- _WHAT YOU SHOULD DO_
Quote all of the data that follows exactly as written, skipping the images.

- _SUPPLIED INFORMATION_
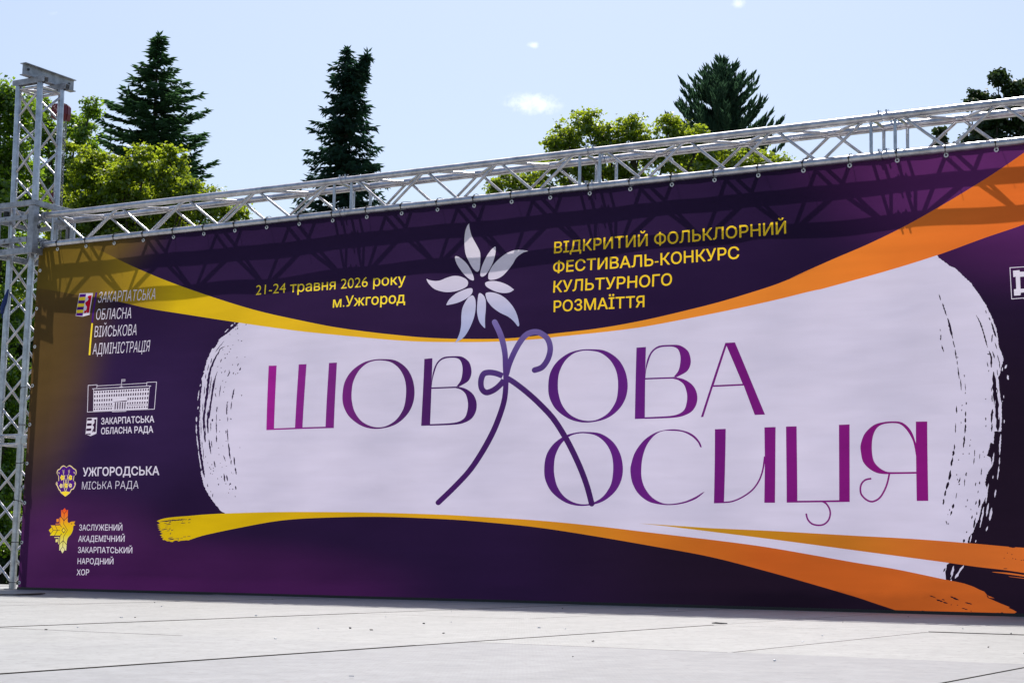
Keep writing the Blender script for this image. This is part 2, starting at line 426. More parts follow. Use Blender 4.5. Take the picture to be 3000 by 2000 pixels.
# --- dry-brush streaks
def dk(z, *paths):
    for t, wd in paths: jagged('base', 'fabric', P_(t), wd * (1.45 if z in (zN, zO) else 1.35), z)
def wt(z, *paths):
    for t, wd in paths: jagged('white', 'fabric', P_(t), wd * 1.3, z)
dk(zN, ('405,590 345,690 300,790 268,900 246,1080 226,1250 207,1420 195,1568', 27), ('380,870 330,1020 302,1200 272,1400 245,1568', 15), ('360,940 320,1150 290,1350 272,1500', 10),
   ('465,460 405,530 345,610', 7), ('480,530 410,570 385,650', 9), ('260,770 240,860', 7), ('222,900 214,970', 8), ('450,390 540,318 655,230', 14), ('330,700 310,790', 12),
   ('300,940 285,1060 270,1180', 8), ('180,1290 175,1420', 7), ('205,1070 195,1190', 9), ('380,1345 372,1420', 12), ('370,1440 368,1550', 7), ('618,1100 600,1190 585,1250', 13), ('580,1275 568,1390', 9),
   ('520,1280 510,1450', 13), ('525,1480 522,1545', 7), ('705,815 688,860', 12), ('555,870 528,940', 12), ('675,760 658,800', 7), ('430,1055 408,1210', 9), ('435,700 420,750', 10), ('610,880 600,910', 9), ('495,850 480,890', 8), ('300,690 285,760', 9), ('350,1160 365,1215', 8))
dk(zO, ('197,0 192,120 197,230 205,330 212,440', 26), ('255,0 245,150 250,320', 22), ('262,400 288,600', 14), ('295,420 303,510', 9), ('365,160 367,320', 11), ('366,345 365,440', 11), ('515,260 520,440', 11),
   ('525,450 533,560 545,670', 14), ('555,675 552,740', 11), ('592,635 600,750', 17), ('605,780 618,875', 13), ('455,615 482,700', 9), ('330,690 345,780', 12), ('455,860 468,970', 15), ('492,880 503,965', 12),
   ('607,1025 610,1080', 12), ('312,1130 308,1180', 9), ('320,125 305,160', 16), ('180,520 192,670', 8), ('165,420 170,520', 7), ('275,20 262,120', 16), ('290,170 288,290', 8), ('152,150 155,350', 6), ('540,985 522,1025', 8), ('240,1000 248,1045', 9), ('512,0 510,70', 13), ('497,280 495,325', 10))
for (x, y) in ((625, 303), (650, 290), (545, 370), (655, 360), (665, 450), (710, 460), (590, 515), (560, 567), (485, 690), (650, 682), (760, 678), (592, 780), (432, 820), (545, 860), (385, 805), (480, 640), (515, 635), (540, 605), (470, 1145), (527, 930), (717, 1195), (360, 1100), (525, 1285), (457, 998), (500, 1015), (370, 480), (520, 530), (665, 895), (635, 910), (440, 885), (415, 1525), (565, 1510), (770, 238), (645, 255), (485, 1085), (450, 575)):
    speck('base', 'fabric', x, y, zN, random.uniform(5, 9), random.uniform(7, 14), .5)
for (x, y) in ((300, 740), (285, 800), (320, 790), (375, 930), (540, 1000), (530, 1070), (600, 1170), (513, 1120), (395, 605), (450, 487), (675, 512), (415, 140), (570, 130), (410, 295), (495, 425), (555, 850), (575, 862), (435, 775), (490, 762), (280, 860), (305, 868), (320, 825), (385, 1008), (480, 998), (425, 905), (285, 1105), (215, 635), (245, 715), (390, 515), (270, 780), (570, 1070), (410, 720)):
    speck('base', 'fabric', x, y, zO, random.uniform(4, 8), random.uniform(6, 14), -.1)
wt(zN, ('552,262 588,236', 14), ('470,345 522,292', 12), ('600,225 620,212', 10), ('182,930 165,980', 12), ('150,1040 140,1072', 10), ('130,1120 108,1260', 11), ('118,1340 108,1380', 10), ('92,1480 88,1550', 15), ('195,860 190,885', 8))
wt(zO, ('92,95 88,165', 13), ('86,195 90,330', 14), ('92,345 104,450 117,540', 14), ('117,550 138,690 158,805', 13), ('200,245 205,300', 7), ('236,60 232,150', 7), ('262,170 258,240', 7), ('210,90 214,200', 6))
dk(zP, ('105,75 125,150', 10), ('145,180 180,290 195,325', 13), ('205,350 235,480 265,590', 19), ('265,610 287,690', 11), ('290,710 305,825', 12), ('312,840 316,890', 7), ('320,910 338,1055', 10), ('352,1050 360,1185', 9),
   ('403,1100 410,1190', 6), ('393,1000 396,1030', 8), ('118,475 122,502', 6), ('128,540 125,607', 13), ('136,660 160,742', 12), ('530,315 580,410 620,540 660,690', 14), ('680,340 690,378', 12), ('705,395 740,520 762,570', 17),
   ('718,535 705,625', 14), ('742,630 768,705', 8), ('675,725 698,800 700,920', 19), ('716,730 740,812', 11), ('652,850 665,912', 8), ('770,770 803,890', 8), ('728,965 738,1100 752,1230 765,1350 770,1568', 42), ('768,940 776,1010', 8),
   ('703,1150 706,1195', 7), ('710,1235 714,1315', 12), ('722,1395 710,1480 708,1560', 20), ('418,1315 418,1348', 10), ('308,1360 310,1448', 12), ('410,1425 412,1482', 13), ('411,1495 409,1555', 13), ('640,262 650,298', 9), ('795,870 800,930', 8), ('655,760 690,770', 10))
dk(zQ, ('775,0 782,120 785,240', 46), ('712,0 710,130', 17), ('715,150 710,248', 15), ('300,145 296,262', 9), ('288,390 282,462', 12), ('280,465 268,528', 22), ('265,540 248,645', 17), ('243,688 222,805', 24), ('216,822 193,912', 20), ('188,915 173,988', 15), ('162,1018 154,1088', 15),
   ('412,12 412,72', 14), ('410,88 408,142', 14), ('413,160 404,265', 15), ('400,290 388,432', 16), ('518,450 515,535', 7), ('515,545 505,624', 8), ('577,500 573,562', 6), ('600,665 592,748', 9), ('422,712 419,758', 12), ('405,790 401,877', 6), ('350,770 344,825', 8), ('312,948 300,1018', 7),
   ('533,828 527,872', 9), ('577,815 574,852', 10), ('562,922 554,955', 8), ('275,1075 264,1132', 20), ('436,1020 431,1048', 8), ('538,1040 527,1088', 15), ('578,1020 566,1122', 17), ('255,1155 236,1212', 13), ('545,1165 542,1202', 10), ('492,1205 484,1252', 11), ('527,1235 507,1355', 17), ('186,1270 200,1315', 10), ('395,1480 398,1516', 15), ('640,80 643,115', 9), ('360,130 360,155', 6))
for (x, y) in ((385, 500), (470, 340), (462, 405), (333, 570), (320, 795), (312, 742), (340, 850), (475, 1140), (418, 1105), (425, 1400), (645, 183), (630, 535), (615, 480), (455, 498), (215, 1305), (208, 1198), (228, 1145)):
    speck('base', 'fabric', x, y, zQ, random.uniform(5, 8), random.uniform(8, 15), .1)
for (x, y) in ((640, 1280), (643, 1505), (370, 1355), (366, 1410), (408, 1212), (320, 800), (672, 955)): speck('base', 'fabric', x, y, zP, 6, 13, .1)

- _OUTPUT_
Keep writing the Blender script for this image. This is part 2, starting at line 426. More parts follow. Use Blender 4.5. Take the picture to be 3000 by 2000 pixels.
# --- dry-brush streaks
def dk(z, *paths):
    for t, wd in paths: jagged('base', 'fabric', P_(t), wd * (1.45 if z in (zN, zO) else 1.35), z)
def wt(z, *paths):
    for t, wd in paths: jagged('white', 'fabric', P_(t), wd * 1.3, z)
dk(zN, ('405,590 345,690 300,790 268,900 246,1080 226,1250 207,1420 195,1568', 27), ('380,870 330,1020 302,1200 272,1400 245,1568', 15), ('360,940 320,1150 290,1350 272,1500', 10),
   ('465,460 405,530 345,610', 7), ('480,530 410,570 385,650', 9), ('260,770 240,860', 7), ('222,900 214,970', 8), ('450,390 540,318 655,230', 14), ('330,700 310,790', 12),
   ('300,940 285,1060 270,1180', 8), ('180,1290 175,1420', 7), ('205,1070 195,1190', 9), ('380,1345 372,1420', 12), ('370,1440 368,1550', 7), ('618,1100 600,1190 585,1250', 13), ('580,1275 568,1390', 9),
   ('520,1280 510,1450', 13), ('525,1480 522,1545', 7), ('705,815 688,860', 12), ('555,870 528,940', 12), ('675,760 658,800', 7), ('430,1055 408,1210', 9), ('435,700 420,750', 10), ('610,880 600,910', 9), ('495,850 480,890', 8), ('300,690 285,760', 9), ('350,1160 365,1215', 8))
dk(zO, ('197,0 192,120 197,230 205,330 212,440', 26), ('255,0 245,150 250,320', 22), ('262,400 288,600', 14), ('295,420 303,510', 9), ('365,160 367,320', 11), ('366,345 365,440', 11), ('515,260 520,440', 11),
   ('525,450 533,560 545,670', 14), ('555,675 552,740', 11), ('592,635 600,750', 17), ('605,780 618,875', 13), ('455,615 482,700', 9), ('330,690 345,780', 12), ('455,860 468,970', 15), ('492,880 503,965', 12),
   ('607,1025 610,1080', 12), ('312,1130 308,1180', 9), ('320,125 305,160', 16), ('180,520 192,670', 8), ('165,420 170,520', 7), ('275,20 262,120', 16), ('290,170 288,290', 8), ('152,150 155,350', 6), ('540,985 522,1025', 8), ('240,1000 248,1045', 9), ('512,0 510,70', 13), ('497,280 495,325', 10))
for (x, y) in ((625, 303), (650, 290), (545, 370), (655, 360), (665, 450), (710, 460), (590, 515), (560, 567), (485, 690), (650, 682), (760, 678), (592, 780), (432, 820), (545, 860), (385, 805), (480, 640), (515, 635), (540, 605), (470, 1145), (527, 930), (717, 1195), (360, 1100), (525, 1285), (457, 998), (500, 1015), (370, 480), (520, 530), (665, 895), (635, 910), (440, 885), (415, 1525), (565, 1510), (770, 238), (645, 255), (485, 1085), (450, 575)):
    speck('base', 'fabric', x, y, zN, random.uniform(5, 9), random.uniform(7, 14), .5)
for (x, y) in ((300, 740), (285, 800), (320, 790), (375, 930), (540, 1000), (530, 1070), (600, 1170), (513, 1120), (395, 605), (450, 487), (675, 512), (415, 140), (570, 130), (410, 295), (495, 425), (555, 850), (575, 862), (435, 775), (490, 762), (280, 860), (305, 868), (320, 825), (385, 1008), (480, 998), (425, 905), (285, 1105), (215, 635), (245, 715), (390, 515), (270, 780), (570, 1070), (410, 720)):
    speck('base', 'fabric', x, y, zO, random.uniform(4, 8), random.uniform(6, 14), -.1)
wt(zN, ('552,262 588,236', 14), ('470,345 522,292', 12), ('600,225 620,212', 10), ('182,930 165,980', 12), ('150,1040 140,1072', 10), ('130,1120 108,1260', 11), ('118,1340 108,1380', 10), ('92,1480 88,1550', 15), ('195,860 190,885', 8))
wt(zO, ('92,95 88,165', 13), ('86,195 90,330', 14), ('92,345 104,450 117,540', 14), ('117,550 138,690 158,805', 13), ('200,245 205,300', 7), ('236,60 232,150', 7), ('262,170 258,240', 7), ('210,90 214,200', 6))
dk(zP, ('105,75 125,150', 10), ('145,180 180,290 195,325', 13), ('205,350 235,480 265,590', 19), ('265,610 287,690', 11), ('290,710 305,825', 12), ('312,840 316,890', 7), ('320,910 338,1055', 10), ('352,1050 360,1185', 9),
   ('403,1100 410,1190', 6), ('393,1000 396,1030', 8), ('118,475 122,502', 6), ('128,540 125,607', 13), ('136,660 160,742', 12), ('530,315 580,410 620,540 660,690', 14), ('680,340 690,378', 12), ('705,395 740,520 762,570', 17),
   ('718,535 705,625', 14), ('742,630 768,705', 8), ('675,725 698,800 700,920', 19), ('716,730 740,812', 11), ('652,850 665,912', 8), ('770,770 803,890', 8), ('728,965 738,1100 752,1230 765,1350 770,1568', 42), ('768,940 776,1010', 8),
   ('703,1150 706,1195', 7), ('710,1235 714,1315', 12), ('722,1395 710,1480 708,1560', 20), ('418,1315 418,1348', 10), ('308,1360 310,1448', 12), ('410,1425 412,1482', 13), ('411,1495 409,1555', 13), ('640,262 650,298', 9), ('795,870 800,930', 8), ('655,760 690,770', 10))
dk(zQ, ('775,0 782,120 785,240', 46), ('712,0 710,130', 17), ('715,150 710,248', 15), ('300,145 296,262', 9), ('288,390 282,462', 12), ('280,465 268,528', 22), ('265,540 248,645', 17), ('243,688 222,805', 24), ('216,822 193,912', 20), ('188,915 173,988', 15), ('162,1018 154,1088', 15),
   ('412,12 412,72', 14), ('410,88 408,142', 14), ('413,160 404,265', 15), ('400,290 388,432', 16), ('518,450 515,535', 7), ('515,545 505,624', 8), ('577,500 573,562', 6), ('600,665 592,748', 9), ('422,712 419,758', 12), ('405,790 401,877', 6), ('350,770 344,825', 8), ('312,948 300,1018', 7),
   ('533,828 527,872', 9), ('577,815 574,852', 10), ('562,922 554,955', 8), ('275,1075 264,1132', 20), ('436,1020 431,1048', 8), ('538,1040 527,1088', 15), ('578,1020 566,1122', 17), ('255,1155 236,1212', 13), ('545,1165 542,1202', 10), ('492,1205 484,1252', 11), ('527,1235 507,1355', 17), ('186,1270 200,1315', 10), ('395,1480 398,1516', 15), ('640,80 643,115', 9), ('360,130 360,155', 6))
for (x, y) in ((385, 500), (470, 340), (462, 405), (333, 570), (320, 795), (312, 742), (340, 850), (475, 1140), (418, 1105), (425, 1400), (645, 183), (630, 535), (615, 480), (455, 498), (215, 1305), (208, 1198), (228, 1145)):
    speck('base', 'fabric', x, y, zQ, random.uniform(5, 8), random.uniform(8, 15), .1)
for (x, y) in ((640, 1280), (643, 1505), (370, 1355), (366, 1410), (408, 1212), (320, 800), (672, 955)): speck('base', 'fabric', x, y, zP, 6, 13, .1)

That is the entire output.